═════ Entries ═════
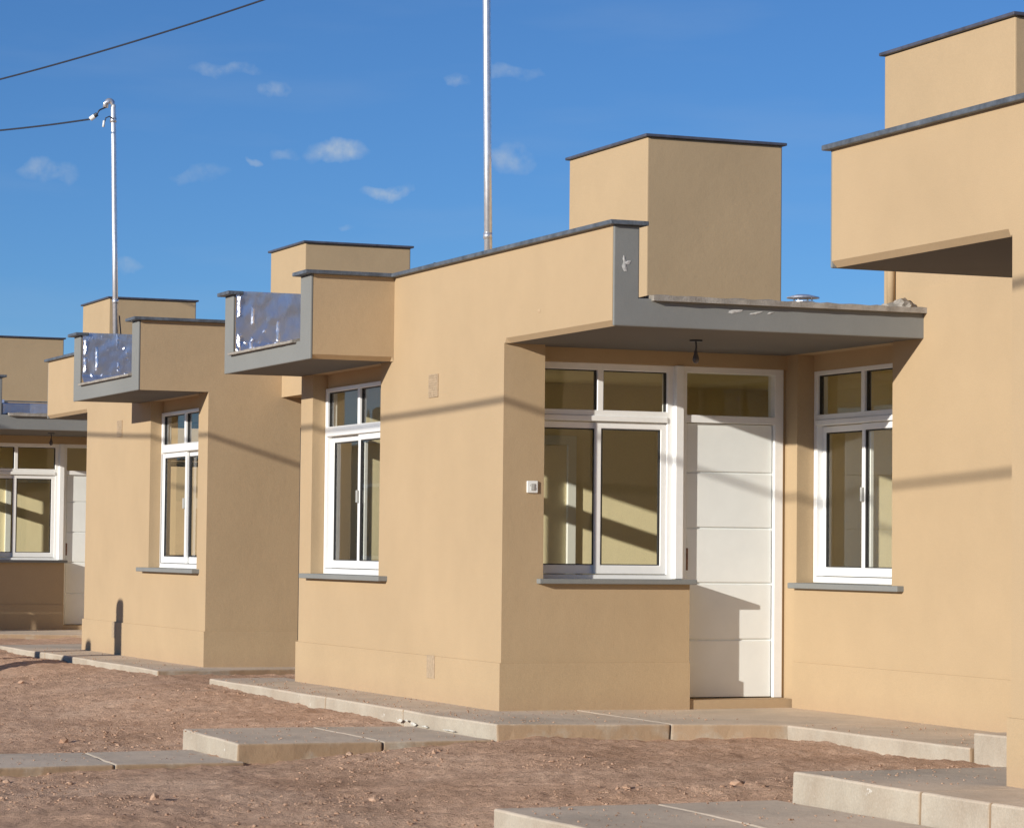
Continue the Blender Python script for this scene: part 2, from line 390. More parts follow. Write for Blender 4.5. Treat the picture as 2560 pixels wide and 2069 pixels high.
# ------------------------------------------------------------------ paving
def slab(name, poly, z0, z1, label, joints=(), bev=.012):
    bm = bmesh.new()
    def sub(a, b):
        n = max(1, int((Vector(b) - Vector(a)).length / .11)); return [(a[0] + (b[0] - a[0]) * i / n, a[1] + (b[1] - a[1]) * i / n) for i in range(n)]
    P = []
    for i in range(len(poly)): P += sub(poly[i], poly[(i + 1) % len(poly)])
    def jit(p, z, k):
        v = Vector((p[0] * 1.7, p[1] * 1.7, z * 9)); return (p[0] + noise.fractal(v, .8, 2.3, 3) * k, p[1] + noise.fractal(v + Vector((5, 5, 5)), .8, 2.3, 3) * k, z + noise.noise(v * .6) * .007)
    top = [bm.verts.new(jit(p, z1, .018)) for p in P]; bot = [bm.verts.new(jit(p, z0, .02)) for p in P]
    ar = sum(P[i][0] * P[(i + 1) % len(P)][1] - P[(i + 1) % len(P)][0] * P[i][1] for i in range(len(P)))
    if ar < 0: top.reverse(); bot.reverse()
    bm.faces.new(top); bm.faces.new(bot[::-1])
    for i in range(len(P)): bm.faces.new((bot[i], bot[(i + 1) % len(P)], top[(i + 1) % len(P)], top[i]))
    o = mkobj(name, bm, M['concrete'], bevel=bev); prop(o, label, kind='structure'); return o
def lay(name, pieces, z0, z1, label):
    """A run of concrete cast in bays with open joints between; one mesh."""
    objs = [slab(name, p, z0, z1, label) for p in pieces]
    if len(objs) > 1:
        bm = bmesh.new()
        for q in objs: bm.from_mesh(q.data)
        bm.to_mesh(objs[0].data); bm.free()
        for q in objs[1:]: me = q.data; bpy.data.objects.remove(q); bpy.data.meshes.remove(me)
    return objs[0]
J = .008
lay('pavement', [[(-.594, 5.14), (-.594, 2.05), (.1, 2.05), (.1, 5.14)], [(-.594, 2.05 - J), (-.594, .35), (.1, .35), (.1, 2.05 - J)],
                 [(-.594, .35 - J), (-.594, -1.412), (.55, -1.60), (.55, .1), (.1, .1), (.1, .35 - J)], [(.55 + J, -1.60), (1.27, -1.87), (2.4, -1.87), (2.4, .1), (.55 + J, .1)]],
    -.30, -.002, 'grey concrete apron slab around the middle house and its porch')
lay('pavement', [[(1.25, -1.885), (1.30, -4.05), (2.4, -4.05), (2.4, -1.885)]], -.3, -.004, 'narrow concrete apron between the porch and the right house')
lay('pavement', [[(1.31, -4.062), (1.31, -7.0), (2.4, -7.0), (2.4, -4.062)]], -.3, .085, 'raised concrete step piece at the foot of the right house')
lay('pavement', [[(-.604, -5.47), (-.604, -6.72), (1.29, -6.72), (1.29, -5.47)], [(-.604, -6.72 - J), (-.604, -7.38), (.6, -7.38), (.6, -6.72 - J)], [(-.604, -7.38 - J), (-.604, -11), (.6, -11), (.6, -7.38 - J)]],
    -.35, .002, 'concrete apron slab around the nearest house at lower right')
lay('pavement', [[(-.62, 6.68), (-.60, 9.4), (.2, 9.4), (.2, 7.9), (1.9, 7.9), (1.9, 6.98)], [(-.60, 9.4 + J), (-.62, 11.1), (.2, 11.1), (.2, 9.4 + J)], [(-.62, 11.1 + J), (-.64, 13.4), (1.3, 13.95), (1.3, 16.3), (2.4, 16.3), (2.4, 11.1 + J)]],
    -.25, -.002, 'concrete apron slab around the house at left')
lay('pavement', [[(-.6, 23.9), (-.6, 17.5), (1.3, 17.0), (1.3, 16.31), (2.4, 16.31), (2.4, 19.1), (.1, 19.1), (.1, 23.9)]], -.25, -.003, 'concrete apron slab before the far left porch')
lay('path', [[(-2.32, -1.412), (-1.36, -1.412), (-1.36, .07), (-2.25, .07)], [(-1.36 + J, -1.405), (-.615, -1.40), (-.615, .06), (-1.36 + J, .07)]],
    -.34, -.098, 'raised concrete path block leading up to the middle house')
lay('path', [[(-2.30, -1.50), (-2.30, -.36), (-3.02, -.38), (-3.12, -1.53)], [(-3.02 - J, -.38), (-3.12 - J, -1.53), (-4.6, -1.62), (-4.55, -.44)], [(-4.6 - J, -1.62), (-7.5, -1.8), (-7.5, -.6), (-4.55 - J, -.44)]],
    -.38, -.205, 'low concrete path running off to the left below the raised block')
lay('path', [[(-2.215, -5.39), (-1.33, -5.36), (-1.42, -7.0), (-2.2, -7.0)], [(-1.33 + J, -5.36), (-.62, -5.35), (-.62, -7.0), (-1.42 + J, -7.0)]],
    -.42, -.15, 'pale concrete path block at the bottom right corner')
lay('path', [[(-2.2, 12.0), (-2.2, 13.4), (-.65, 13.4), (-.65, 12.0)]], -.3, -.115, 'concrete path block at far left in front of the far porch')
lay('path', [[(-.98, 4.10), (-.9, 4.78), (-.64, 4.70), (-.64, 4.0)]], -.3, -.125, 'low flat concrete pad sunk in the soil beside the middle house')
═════
═════ Entries ═════
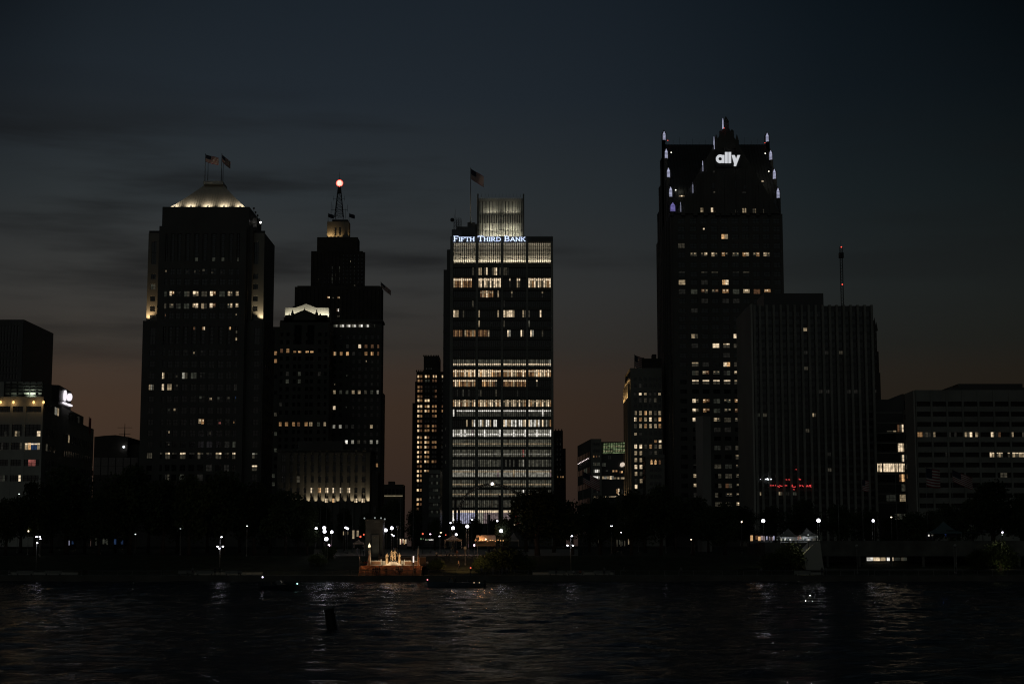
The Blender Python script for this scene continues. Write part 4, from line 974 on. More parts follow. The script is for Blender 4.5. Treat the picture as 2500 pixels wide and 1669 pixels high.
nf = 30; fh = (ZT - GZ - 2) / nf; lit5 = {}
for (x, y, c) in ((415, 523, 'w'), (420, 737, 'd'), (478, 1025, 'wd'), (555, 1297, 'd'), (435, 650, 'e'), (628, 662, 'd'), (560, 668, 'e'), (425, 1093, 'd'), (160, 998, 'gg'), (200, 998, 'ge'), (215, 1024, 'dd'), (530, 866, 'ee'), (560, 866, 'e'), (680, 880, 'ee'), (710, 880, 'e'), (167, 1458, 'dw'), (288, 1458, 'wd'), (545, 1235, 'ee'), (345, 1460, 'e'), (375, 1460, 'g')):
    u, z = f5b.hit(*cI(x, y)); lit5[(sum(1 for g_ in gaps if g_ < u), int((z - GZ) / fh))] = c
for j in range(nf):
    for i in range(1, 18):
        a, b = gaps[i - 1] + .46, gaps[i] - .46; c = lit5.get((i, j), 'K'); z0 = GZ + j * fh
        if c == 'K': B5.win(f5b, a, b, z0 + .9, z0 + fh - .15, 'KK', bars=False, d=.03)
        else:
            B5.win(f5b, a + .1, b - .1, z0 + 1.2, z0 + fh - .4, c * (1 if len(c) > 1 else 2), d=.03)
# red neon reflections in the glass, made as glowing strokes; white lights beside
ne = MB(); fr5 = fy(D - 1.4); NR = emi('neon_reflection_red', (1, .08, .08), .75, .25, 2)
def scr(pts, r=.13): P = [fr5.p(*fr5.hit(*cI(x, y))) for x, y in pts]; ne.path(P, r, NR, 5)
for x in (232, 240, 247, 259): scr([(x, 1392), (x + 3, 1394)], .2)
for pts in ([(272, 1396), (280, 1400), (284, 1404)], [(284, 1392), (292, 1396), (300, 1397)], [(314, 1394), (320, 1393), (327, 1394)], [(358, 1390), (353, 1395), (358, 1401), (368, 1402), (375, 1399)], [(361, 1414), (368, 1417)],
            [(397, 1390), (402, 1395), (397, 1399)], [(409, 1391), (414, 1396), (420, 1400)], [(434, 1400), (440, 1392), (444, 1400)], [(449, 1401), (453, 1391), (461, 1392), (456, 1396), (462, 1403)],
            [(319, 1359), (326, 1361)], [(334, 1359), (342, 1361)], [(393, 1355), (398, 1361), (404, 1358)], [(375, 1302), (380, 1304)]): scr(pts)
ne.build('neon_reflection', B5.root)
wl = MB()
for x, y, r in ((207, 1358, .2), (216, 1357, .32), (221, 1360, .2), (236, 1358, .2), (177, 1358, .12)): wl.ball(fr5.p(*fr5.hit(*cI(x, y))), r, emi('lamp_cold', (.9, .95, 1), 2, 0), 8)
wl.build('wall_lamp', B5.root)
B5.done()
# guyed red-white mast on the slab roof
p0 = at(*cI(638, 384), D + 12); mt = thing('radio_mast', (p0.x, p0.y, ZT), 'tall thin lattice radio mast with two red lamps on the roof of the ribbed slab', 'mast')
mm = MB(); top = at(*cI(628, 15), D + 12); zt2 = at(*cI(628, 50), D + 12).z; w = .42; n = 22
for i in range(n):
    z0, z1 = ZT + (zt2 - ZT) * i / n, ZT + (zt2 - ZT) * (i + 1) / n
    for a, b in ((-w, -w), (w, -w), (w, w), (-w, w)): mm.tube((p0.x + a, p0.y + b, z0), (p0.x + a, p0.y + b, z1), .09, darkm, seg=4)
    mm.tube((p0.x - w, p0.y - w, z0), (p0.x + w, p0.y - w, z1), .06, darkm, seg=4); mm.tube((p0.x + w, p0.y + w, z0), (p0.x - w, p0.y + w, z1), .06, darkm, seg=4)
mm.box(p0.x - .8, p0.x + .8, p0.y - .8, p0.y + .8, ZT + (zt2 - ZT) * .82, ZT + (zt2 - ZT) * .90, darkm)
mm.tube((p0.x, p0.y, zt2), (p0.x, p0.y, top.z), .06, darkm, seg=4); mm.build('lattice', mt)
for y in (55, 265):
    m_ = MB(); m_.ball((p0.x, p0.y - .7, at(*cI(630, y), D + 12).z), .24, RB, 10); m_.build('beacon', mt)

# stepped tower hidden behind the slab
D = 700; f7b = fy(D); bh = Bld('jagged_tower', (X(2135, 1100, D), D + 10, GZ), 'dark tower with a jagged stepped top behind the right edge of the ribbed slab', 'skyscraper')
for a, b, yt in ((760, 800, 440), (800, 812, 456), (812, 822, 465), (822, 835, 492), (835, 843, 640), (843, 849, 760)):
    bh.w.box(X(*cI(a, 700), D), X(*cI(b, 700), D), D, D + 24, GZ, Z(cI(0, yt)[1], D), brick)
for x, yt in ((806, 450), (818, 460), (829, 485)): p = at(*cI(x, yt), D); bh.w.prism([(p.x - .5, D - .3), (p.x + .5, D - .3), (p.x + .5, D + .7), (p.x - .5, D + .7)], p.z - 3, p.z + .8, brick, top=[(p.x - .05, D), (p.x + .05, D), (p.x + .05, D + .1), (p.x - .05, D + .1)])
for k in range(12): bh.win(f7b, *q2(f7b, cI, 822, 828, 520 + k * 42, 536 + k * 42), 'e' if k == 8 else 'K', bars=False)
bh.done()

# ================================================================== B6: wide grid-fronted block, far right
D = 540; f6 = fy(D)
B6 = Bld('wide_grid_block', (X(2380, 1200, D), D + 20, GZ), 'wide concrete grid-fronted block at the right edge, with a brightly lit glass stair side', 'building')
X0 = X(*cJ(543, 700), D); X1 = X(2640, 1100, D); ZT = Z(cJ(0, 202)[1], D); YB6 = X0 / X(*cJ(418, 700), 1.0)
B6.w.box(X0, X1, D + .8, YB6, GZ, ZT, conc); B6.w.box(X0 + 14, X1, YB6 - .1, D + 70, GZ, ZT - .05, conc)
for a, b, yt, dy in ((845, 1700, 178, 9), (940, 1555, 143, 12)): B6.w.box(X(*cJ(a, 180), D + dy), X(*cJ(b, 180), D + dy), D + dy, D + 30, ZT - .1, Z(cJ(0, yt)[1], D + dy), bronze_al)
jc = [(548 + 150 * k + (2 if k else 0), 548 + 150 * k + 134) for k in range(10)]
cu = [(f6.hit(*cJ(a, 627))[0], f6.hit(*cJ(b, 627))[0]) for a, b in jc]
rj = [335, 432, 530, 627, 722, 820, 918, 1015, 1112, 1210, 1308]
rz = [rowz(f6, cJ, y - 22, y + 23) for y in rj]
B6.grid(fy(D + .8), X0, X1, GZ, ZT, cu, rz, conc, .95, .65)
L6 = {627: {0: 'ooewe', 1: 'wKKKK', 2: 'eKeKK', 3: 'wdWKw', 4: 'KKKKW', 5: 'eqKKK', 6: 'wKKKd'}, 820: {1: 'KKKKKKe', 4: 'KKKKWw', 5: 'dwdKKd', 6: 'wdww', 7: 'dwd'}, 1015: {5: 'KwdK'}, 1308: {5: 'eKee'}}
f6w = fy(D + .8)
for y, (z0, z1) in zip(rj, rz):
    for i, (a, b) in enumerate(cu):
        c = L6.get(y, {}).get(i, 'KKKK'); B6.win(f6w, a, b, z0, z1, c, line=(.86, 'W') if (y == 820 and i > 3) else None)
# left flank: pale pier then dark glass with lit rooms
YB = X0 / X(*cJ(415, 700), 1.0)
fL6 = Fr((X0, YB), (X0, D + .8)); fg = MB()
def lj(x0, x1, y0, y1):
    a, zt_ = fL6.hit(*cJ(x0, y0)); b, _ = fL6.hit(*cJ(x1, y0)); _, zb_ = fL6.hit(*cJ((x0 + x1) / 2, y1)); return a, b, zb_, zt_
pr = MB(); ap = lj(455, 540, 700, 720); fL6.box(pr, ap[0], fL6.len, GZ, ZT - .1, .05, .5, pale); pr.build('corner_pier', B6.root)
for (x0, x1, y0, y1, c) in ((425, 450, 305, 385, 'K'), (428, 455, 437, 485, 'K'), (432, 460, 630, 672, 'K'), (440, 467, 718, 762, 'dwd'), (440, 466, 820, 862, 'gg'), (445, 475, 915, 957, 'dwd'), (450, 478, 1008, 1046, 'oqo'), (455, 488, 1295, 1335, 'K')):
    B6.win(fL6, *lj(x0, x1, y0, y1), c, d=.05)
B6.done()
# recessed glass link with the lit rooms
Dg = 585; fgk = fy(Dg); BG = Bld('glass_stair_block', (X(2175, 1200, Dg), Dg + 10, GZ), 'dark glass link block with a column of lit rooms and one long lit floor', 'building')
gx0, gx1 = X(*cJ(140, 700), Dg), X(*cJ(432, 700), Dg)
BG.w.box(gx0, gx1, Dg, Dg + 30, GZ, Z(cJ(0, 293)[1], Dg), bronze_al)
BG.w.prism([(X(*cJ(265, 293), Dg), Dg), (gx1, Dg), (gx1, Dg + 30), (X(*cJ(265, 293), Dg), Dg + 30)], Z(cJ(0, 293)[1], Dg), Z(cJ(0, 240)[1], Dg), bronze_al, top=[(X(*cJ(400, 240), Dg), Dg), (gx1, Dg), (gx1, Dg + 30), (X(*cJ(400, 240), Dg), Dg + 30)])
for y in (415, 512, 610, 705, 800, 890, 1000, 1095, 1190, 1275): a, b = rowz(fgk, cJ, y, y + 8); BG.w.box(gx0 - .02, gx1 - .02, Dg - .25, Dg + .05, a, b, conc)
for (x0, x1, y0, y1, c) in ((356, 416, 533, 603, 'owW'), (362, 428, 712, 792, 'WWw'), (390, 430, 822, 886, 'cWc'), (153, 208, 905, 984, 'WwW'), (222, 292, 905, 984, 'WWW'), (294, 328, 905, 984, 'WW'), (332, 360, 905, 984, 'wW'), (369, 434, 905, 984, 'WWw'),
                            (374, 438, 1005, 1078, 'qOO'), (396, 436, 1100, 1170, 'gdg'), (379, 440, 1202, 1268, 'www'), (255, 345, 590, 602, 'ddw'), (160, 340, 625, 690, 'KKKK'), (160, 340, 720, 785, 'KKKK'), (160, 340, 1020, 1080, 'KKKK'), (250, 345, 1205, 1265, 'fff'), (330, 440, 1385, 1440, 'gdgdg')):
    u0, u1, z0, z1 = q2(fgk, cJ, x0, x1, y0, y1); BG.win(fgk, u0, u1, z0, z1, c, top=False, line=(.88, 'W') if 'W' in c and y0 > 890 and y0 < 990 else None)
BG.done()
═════
═════ Entries ═════
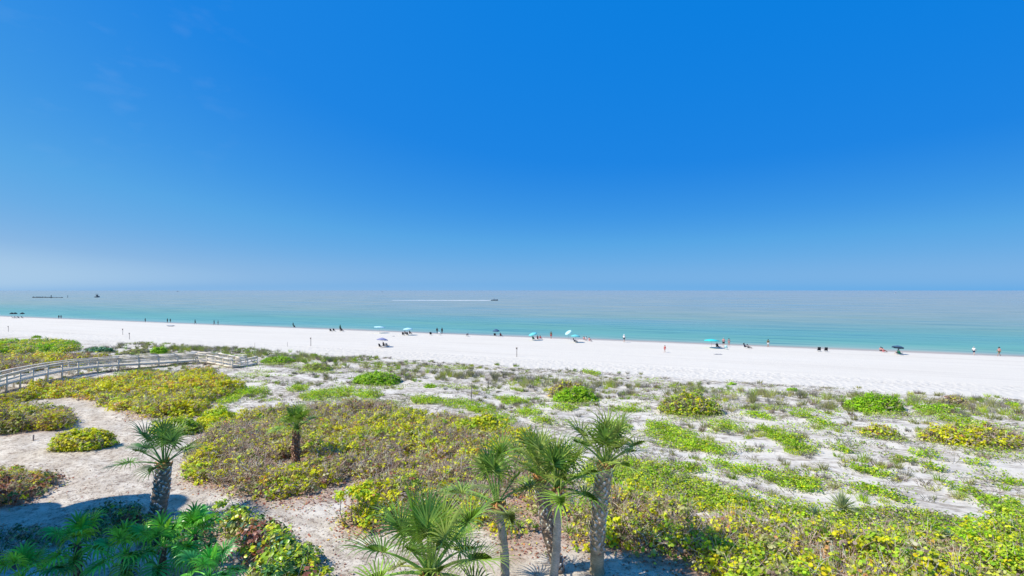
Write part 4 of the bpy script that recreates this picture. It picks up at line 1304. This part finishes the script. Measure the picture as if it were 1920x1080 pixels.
═════
(Short problem): Each line holding the word "Blender" counts once; report the total and nothing else.

(Final result): 2